MAPPING AND TESTING THE SOUTHERN MARGIN OF THE MOUNT SIMON SANDSTONE (CAMBRIAN), A MAJOR TARGET FOR CO2 STORAGE IN THE MIDWEST
The recently completed Battelle No. 1 Duke Energy well injected CO2 into the Mount Simon on the Cincinnati Arch along the Ohio River. In that well, the sandstone is 300 ft (91 m) thick and 3,200 ft (985 m) deep. Eastward into the Appalachian Basin, the sandstone thins and pinches out north of the Kentucky River Fault System and Rome Trough, a Cambrian rift graben. Thin sandstones in the Maryville Limestone Formation south of the faults may represent Mount Simon sands that crossed structural highs along the faults and entered the trough, or may be locally reworked Mount Simon. In the Rome Trough, a deeper, basal sandstone, not the Mount Simon, overlies the Precambrian.

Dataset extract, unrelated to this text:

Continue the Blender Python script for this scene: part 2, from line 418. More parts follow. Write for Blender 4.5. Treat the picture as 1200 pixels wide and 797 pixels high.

Structures also influence the southern margin of the Mount Simon Sandstone in western Kentucky. Previously, the Mount Simon was interpreted to gradually thicken toward the Rough Creek Graben, a Precambrian rift in the southernmost Illinois Basin. As in eastern Kentucky, however, sandstones above the Precambrian in the rift graben south of the Rough Creek faults are not the Mount Simon. The Mount Simon pinches out north of the faults in most areas. A series of NE-SW–oriented faults bisect the northern shelf of the rift graben. The recently completed Kentucky Geological Survey No. 1 Blan well, a carbon storage test of the Knox Formation that was drilled to the Precambrian, is located on a horst of these faults. The Mount Simon was absent in this well, and the overlying Eau Claire shales were thin (187 ft, 57 m). In contrast, the southernmost Mount Simon Sandstone occurs along the eastern margin of the Rough Creek Fault System in a subsidiary graben north of the fault system. Southward thinning is locally accompanied with interbedding of Eau Claire shales, which thicken into the Rough Creek Graben.